John Marin (1870-1953)

 
 
 

About John Marin

One of the foremost members of the group of artists around Alfred Stieglitz, Marin created paintings that are among the most ground breaking and influential of his generation. His oils, watercolors, and drawings, produced during the early years of the 20th century, stand today as icons of American modernism. Working with the artist’s estate, Meredith Ward Fine Art holds an unparalleled selection of Marin’s work from all periods in all media.

Marin explored the idea of movement in his paintings more consistently than any other American artist of the twentieth century. From the wind-swept coast of Maine to the hustle-bustle of New York City, the subjects Marin chose to paint convey a sense of motion. Marin saw movement in his paintings as a sign of modernity, a means of capturing the quickening pace of life in the twentieth century. More importantly for him, however, was movement as a manifestation of the pulse and rhythm of life itself. Scholars including Sheldon Reich and Ruth Fine have suggested that Marin’s interest in exploring movement was sparked during years in Paris, where he may have seen the work of Robert Delaunay. Marin’s interest, though, seems to have been a celebration of a vitality that was essentially humanistic, rather than a reflection of any new machine-age faith. What interested him was the life of the city and the people who live in it.

In 1909, Marin received his first exhibition at Alfred Stieglitz’s 291 gallery. From that point on, until his death in 1946, Stieglitz showed Marin's work almost every year in one of his galleries.

Marin spent his first summer in Maine in 1914 and almost immediately, the rocky coast there became one of his favorite subjects. Over the years, he became intimately familiar with the many moods of the sea and sky, and developed an uncanny ability to capture the spirit of the place.

By the early 1920s, John Marin had crystallized his style of painting and was reaching new artistic heights in his work. Marin’s earlier work had certainly evinced a strong sense of energy and dynamism but a small the paintings of the 1920s demonstrate how far he had come in unleashing the expressive power of the medium. As Alexander Eliot has observed (Three Hundred Years of American Painting, 1957, p. 190):

"The work of many landscape painters looks as if it had been laboriously traced on a pane of glass set between the artist and the scene. Marin broke the glass and let day light and fresh air flood in ... The curving calligraphic lines following the rhythm rather than the contours of what was actually before him, re-creating the contradictory pulls and thrusts of city, sea, tide, wind, boats, tree, and mountains."

Marin spent the summers of 1929 and 1930 in New Mexico.
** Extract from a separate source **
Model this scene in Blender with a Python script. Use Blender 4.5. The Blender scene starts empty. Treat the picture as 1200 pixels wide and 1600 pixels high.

This was a significant departure for him, as he had up to that time spent almost every summer along the coast of Maine. The southwestern sojourns proved to be extremely fruitful, and produced some of the most innovative and dynamic works of his career. Marin traveled to Taos at the urging of Rebecca Strand, Georgia O’Keeffe, and Mabel Dodge Luhan. His good friend, the photographer Paul Strand was also there. Marin stayed at the Luhan estate for several months each of the two summers, and drove out into the landscape each day. 

After 1930, Marin resumed his habit of spending winters in New Jersey and summers in Maine. In the mid-1930s, he turned with a revived interest to painting in oil, and over the next two decades produced some of the most extraordinarily ground-breaking and influential works of his career. It was these late oils that so profoundly impacted the next generation of Abstract Expressionist artists.